Michniewicz zaatakował dziennikarzy
Zatrudnienie Michniewicza w roli selekcjonera wywołało spore zamieszanie. Jedni cieszyli się z tej nominacji, gdyż trener udowodnił m.in. w młodzieżowej reprezentacji, że potrafi wygrywać z potencjalnie lepszymi zespołami. Drudzy mieli poważne wątpliwości co do przeszłości szkoleniowca i przypominali słynne 711 połączeń z Ryszardem F. ps. "Fryzjer". Jednak selekcjoner skupił się na pracy i po wielkim zwycięstwie ze Szwecją (2:0) przypuścił kontratak. Przed kamerą TVP Sport zadał cios Jackowi Kurowskiemu, a jeszcze więcej powiedział na antenie "Kanału Sportowego". W programie "Hejt Park" po finale baraży wymienił kilku dziennikarzy i w ostrych słowach ocenił ich działalność. Jednemu zarzucił nawet "leżenie w krzakach pod redakcją", a Kurowskiemu "pie****enie głupot". Taka reakcja zbulwersowała Dariusza Dziekanowskiego.
Michniewicz tuż po wygranej ze Szwecją udał się do Kataru, gdzie oglądał na żywo losowanie MŚ. Polska zagra w Katarze z Argentyną, Meksykiem i Arabią Saudyjską:
Dziekanowski przejechał się po Michniewiczu.

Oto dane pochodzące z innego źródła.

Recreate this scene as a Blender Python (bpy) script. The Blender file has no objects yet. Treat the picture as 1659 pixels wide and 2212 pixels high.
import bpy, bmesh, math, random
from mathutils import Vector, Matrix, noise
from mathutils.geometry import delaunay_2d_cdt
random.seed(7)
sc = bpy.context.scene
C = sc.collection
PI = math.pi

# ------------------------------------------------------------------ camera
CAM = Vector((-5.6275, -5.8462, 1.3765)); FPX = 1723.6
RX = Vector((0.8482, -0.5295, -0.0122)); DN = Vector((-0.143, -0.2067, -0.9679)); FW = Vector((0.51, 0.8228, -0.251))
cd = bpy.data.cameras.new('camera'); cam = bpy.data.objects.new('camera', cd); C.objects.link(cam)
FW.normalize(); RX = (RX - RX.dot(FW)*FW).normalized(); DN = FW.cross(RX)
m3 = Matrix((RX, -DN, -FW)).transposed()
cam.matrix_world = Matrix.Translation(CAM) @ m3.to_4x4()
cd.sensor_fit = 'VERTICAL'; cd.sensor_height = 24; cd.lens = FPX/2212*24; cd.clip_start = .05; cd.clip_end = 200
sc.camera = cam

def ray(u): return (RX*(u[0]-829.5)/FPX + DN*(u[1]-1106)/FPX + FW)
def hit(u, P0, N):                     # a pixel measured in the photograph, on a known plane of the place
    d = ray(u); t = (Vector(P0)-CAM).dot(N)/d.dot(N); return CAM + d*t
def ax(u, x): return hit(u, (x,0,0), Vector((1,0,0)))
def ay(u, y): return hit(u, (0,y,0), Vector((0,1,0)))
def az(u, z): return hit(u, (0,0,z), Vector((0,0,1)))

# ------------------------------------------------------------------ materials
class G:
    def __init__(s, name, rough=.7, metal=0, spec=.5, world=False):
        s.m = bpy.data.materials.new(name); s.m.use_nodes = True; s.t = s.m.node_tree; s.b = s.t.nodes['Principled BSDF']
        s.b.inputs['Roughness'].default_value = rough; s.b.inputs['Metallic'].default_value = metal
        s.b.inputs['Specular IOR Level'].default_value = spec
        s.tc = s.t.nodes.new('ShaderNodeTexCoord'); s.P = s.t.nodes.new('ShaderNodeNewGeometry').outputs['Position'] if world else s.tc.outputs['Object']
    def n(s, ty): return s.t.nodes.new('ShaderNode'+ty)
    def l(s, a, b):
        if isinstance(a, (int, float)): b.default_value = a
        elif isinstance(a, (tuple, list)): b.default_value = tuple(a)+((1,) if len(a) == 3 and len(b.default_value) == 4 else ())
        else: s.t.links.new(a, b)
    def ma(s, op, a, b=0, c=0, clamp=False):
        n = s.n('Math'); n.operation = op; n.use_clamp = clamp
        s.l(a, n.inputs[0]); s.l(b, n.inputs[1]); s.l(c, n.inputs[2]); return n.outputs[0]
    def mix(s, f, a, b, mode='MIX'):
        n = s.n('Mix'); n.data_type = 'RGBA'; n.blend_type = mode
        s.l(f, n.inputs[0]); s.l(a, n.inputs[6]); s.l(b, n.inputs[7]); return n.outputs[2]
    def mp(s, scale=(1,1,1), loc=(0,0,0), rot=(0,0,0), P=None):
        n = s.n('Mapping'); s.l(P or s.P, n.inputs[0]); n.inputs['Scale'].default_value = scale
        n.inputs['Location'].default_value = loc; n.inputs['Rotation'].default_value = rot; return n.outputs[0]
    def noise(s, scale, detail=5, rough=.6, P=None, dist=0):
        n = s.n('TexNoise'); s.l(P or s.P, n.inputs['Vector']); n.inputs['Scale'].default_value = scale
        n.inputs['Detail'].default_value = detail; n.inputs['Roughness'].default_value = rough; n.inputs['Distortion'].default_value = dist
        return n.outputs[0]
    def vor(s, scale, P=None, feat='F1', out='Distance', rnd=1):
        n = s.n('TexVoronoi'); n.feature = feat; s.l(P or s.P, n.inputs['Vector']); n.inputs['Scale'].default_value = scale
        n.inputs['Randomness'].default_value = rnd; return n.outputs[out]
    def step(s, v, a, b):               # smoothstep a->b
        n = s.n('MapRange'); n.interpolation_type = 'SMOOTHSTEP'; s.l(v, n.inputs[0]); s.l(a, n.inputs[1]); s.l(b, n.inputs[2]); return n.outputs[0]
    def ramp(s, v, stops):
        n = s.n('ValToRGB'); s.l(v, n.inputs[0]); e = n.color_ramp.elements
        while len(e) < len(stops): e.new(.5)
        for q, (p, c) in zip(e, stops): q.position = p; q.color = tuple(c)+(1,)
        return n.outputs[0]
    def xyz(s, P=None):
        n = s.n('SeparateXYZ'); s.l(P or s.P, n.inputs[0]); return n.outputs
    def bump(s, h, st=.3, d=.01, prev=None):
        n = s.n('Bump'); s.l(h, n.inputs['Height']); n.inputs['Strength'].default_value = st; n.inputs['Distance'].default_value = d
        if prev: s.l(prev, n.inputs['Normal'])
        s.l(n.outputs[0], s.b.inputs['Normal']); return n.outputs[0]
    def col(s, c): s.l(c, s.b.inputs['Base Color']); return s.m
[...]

Wysłał go na korepetycje
Przewodniczący Klubu Wybitnego Reprezentanta, który 63 razy grał z "orzełkiem na piersi", ostro ocenił zachowanie Michniewicza. - Wygrana ze Szwecją była niewątpliwie wielkim sukcesem, natomiast to, co wydarzyło się po ostatnim gwizdku, to była kompromitacja na całej linii - zaczął felieton w "PS" Dziekanowski. - Zamiast triumfować z klasą zdecydował się dać upust najniższym instynktom i w wulgarny sposób wypowiedział się na temat niektórych dziennikarzy, których uznaje za swoich wrogów - kontynuował. - Trener Michniewicz powinien udać się w zaległe odwiedziny do Roberta i zapytać go jak zachowywać się publicznie. Lewy od wielu lat żyje pod ciągłą presją. Nawet on nie ma takiego komfortu, że wszyscy go kochają - 59-latek zaproponował selekcjonerowi "korki".